THE TASK
Up to and including the line that contains "step=.03), M['foam'], t)", write out each line of the material from its first line, exactly.

AVAILABLE DATA
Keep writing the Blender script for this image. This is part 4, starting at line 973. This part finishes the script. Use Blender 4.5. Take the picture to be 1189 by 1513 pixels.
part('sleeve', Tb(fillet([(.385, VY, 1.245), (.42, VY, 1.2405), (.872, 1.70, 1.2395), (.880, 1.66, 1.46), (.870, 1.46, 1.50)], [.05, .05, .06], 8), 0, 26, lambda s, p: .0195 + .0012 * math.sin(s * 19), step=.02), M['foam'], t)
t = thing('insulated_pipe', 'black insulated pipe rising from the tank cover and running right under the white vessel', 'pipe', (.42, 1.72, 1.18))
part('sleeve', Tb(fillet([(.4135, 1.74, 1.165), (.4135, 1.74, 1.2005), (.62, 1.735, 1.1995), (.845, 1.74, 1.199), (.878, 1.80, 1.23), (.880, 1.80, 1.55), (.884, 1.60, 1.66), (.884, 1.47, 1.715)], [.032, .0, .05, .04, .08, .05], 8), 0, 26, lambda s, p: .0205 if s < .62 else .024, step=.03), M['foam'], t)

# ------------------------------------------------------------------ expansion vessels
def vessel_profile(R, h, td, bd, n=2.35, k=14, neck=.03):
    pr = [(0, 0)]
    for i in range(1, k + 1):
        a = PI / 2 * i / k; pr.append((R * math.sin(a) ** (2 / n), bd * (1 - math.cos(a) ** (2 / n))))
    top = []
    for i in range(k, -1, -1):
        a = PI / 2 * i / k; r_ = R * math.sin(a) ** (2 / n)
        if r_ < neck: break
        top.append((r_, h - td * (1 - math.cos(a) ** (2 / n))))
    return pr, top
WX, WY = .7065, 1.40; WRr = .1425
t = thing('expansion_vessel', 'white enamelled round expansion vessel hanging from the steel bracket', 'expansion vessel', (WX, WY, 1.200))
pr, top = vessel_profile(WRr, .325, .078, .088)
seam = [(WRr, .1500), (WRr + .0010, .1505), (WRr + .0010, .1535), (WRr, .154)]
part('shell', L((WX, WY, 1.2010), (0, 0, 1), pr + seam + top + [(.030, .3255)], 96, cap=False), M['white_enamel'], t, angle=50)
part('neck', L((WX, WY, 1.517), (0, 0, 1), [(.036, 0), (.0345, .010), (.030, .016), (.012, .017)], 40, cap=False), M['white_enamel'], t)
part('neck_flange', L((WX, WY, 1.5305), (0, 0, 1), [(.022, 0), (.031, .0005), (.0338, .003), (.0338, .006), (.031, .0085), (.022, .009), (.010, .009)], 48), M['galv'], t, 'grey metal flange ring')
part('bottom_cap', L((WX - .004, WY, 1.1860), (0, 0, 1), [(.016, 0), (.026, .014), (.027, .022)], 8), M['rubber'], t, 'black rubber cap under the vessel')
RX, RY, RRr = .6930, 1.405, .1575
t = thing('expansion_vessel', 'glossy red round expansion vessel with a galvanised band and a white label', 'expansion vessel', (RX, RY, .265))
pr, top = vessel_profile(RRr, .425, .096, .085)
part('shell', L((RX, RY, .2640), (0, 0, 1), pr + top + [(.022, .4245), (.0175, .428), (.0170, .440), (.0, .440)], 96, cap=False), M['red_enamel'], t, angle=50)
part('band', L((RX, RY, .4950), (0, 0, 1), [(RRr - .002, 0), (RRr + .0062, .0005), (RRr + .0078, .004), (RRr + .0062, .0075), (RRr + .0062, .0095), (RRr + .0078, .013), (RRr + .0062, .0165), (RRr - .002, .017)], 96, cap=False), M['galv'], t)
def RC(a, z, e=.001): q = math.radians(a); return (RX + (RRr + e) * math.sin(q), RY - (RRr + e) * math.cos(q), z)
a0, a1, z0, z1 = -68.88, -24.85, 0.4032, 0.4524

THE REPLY
Keep writing the Blender script for this image. This is part 4, starting at line 973. This part finishes the script. Use Blender 4.5. Take the picture to be 1189 by 1513 pixels.
part('sleeve', Tb(fillet([(.385, VY, 1.245), (.42, VY, 1.2405), (.872, 1.70, 1.2395), (.880, 1.66, 1.46), (.870, 1.46, 1.50)], [.05, .05, .06], 8), 0, 26, lambda s, p: .0195 + .0012 * math.sin(s * 19), step=.02), M['foam'], t)
t = thing('insulated_pipe', 'black insulated pipe rising from the tank cover and running right under the white vessel', 'pipe', (.42, 1.72, 1.18))
part('sleeve', Tb(fillet([(.4135, 1.74, 1.165), (.4135, 1.74, 1.2005), (.62, 1.735, 1.1995), (.845, 1.74, 1.199), (.878, 1.80, 1.23), (.880, 1.80, 1.55), (.884, 1.60, 1.66), (.884, 1.47, 1.715)], [.032, .0, .05, .04, .08, .05], 8), 0, 26, lambda s, p: .0205 if s < .62 else .024, step=.03), M['foam'], t)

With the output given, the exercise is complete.